Non-deliverable forwards indicate the rupee, having seen a bit of relief in the last two days, will resume losses.

The one-month NDF indicates that the rupee will open at 82.70-82.72 to the dollar compared with 82.66 in the previous session.

The dollar will “catch a bit of a bid” at open, but “it will have to do much more” to convince momentum chasers, a trader said.

Fitch put the United States’ “AAA” debt ratings on negative watch on Wednesday in a precursor to a possible downgrade should lawmakers fail to raise the amount.

The dollar index rose to 104 and the 2-year US yield climbed to near 4.40%, both highest in more than two months.

The shorter maturity part of the US yield curve was the most impacted by the US debt ceiling impasse.

The point of peak stress (related to the debt ceiling) is set at June 1 where the one-month Treasury bill is yielding nearly 7%, DBS Research said in a note, while T-bill rates, slightly further out, are near 5%.

Indian rupee likely to remain under pressure on higher US yields

Representatives of President Joe Biden and congressional Republicans ended another round of debt ceiling talks on Tuesday with no signs of progress as the deadline to raise the government’s borrowing limit or risk default ticked closer.

US equities dropped overnight.
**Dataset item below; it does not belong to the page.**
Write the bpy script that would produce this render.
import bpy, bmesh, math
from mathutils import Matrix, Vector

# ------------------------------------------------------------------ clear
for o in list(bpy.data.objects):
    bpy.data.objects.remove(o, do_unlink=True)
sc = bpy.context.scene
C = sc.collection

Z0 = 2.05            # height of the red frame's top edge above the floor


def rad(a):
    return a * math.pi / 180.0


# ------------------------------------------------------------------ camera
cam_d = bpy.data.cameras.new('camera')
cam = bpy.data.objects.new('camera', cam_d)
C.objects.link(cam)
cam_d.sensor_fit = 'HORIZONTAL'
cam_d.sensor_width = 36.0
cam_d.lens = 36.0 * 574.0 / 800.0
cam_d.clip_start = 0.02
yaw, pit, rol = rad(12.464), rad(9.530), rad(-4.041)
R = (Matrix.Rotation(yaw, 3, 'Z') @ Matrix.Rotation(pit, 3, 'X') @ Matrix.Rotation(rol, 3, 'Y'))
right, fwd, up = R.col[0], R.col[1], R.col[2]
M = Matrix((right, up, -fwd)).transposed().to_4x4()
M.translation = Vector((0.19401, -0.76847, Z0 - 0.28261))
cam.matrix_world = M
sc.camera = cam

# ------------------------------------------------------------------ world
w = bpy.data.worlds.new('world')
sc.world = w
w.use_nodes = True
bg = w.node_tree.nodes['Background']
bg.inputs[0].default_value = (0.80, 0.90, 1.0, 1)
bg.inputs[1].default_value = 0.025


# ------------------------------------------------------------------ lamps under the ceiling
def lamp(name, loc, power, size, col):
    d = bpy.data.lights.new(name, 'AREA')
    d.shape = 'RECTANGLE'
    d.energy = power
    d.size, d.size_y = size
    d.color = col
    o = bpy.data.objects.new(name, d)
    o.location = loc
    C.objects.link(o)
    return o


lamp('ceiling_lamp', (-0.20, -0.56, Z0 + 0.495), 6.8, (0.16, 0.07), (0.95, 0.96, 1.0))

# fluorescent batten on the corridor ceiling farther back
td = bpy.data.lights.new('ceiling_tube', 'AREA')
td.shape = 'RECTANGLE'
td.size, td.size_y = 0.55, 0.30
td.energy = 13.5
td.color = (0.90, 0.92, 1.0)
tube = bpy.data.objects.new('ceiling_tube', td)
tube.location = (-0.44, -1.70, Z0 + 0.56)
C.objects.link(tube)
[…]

Asian currencies fell with the offshore Chinese yuan dropping below 7.08 to the dollar.

Meanwhile, minutes of the US Federal Reserve May meeting minutes revealed policymakers “generally agreed” that the need for further interest rate increases “had become less certain”.

However, some cautioned that the US central bank needed to keep its options open given the risks of persistent inflation.